Aujourd’hui, en revanche, l’adhésion aux modèles imposés par le Centre
est totale et sans conditions. Les modèles culturels réels sont reniés.
L’abjuration est accomplie."
"On peut donc affirmer que la « tolérance »
de l’idéologie hédoniste, défendue par le nouveau pouvoir, est la plus
terrible des répressions de l’histoire humaine. Comment a-t-on pu
exercer pareille répression ? A partir de deux révolutions, à
l’intérieur de l’organisation bourgeoise : la révolution des
infrastructures et la révolution du système des informations. Les
routes, la motorisation, etc. ont désormais uni étroitement la
périphérie au Centre en abolissant toute distance matérielle. Mais la
révolution du système des informations a été plus radicale encore et
décisive. Via la télévision, le Centre a assimilé, sur son modèle, le
pays entier, ce pays qui était si contrasté et riche de cultures
originales. Une œuvre d’homologation, destructrice de toute
authenticité, a commencé. Le Centre a imposé - comme je disais - ses
modèles : ces modèles sont ceux voulus par la nouvelle
industrialisation, qui ne se contente plus de « l’homme-consommateur »,
mais qui prétend que les idéologies différentes de l’idéologie hédoniste
de la consommation ne sont plus concevables. Un hédonisme néo-laïc,
aveugle et oublieux de toutes les valeurs humanistes, aveugle et
étranger aux sciences humaines." ...
"Un personnage
comme Mussolini serait inconcevable aujourd'hui, du fait de
l’irrationalité et de la nullité de ce qu'il dit et parce qu'il n'y
aurait aucune place ni crédibilité pour lui dans le monde moderne. La
télévision suffirait à le rendre vain, à le détruire politiquement.

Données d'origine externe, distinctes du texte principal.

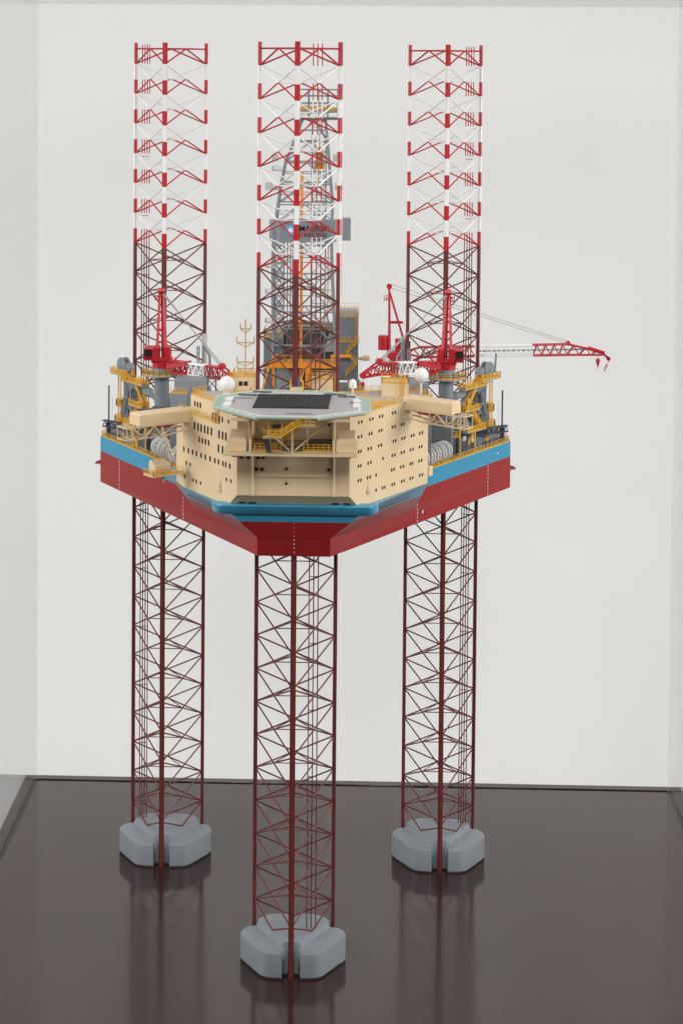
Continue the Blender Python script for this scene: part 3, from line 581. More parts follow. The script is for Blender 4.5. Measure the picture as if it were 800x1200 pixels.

(...) Ses techniques convenaient pour un chef sur une estrade devant une
foule, mais elles ne marcheraient absolument pas devant un écran."
Changement total dans notre façon d'être et de communiquer.
Autre passage sur le néo-fascisme, tel que Pasolini le conçoit : la
société de consommation. "Le
fascisme
avait fait de ces foules, des guignols, des serviteurs, peut-être
partiellement convaincus mais il ne les avait pas atteint dans le fond
de l'âme. En
revanche, le nouveau fascisme, la société de consommation a
profondément transformé les jeunes, elle les a touchés dans ce qu'ils
ont de plus intime, elle leur a donné d'autres sentiments, d'autres
façons de penser, de vivre, d'autres modèles culturels. Il ne s'agit
plus comme à l'époque Mussolinienne, d'un enrégimentement superficiel
mais réel qui a volé et changé leur âme Ce qui signifie en définitive
que cette civilisation de consommation est une civilisation
dictatoriale. En
somme, si le mot fascisme signifie violence du pouvoir, la société de
consommation a bien réalisé le fascisme. Les démocrates chrétiens sont
devenus les véritables fascistes.Colères focalisées sur les fascistes
archéologiques alors que les véritables fascistes sont au pouvoir."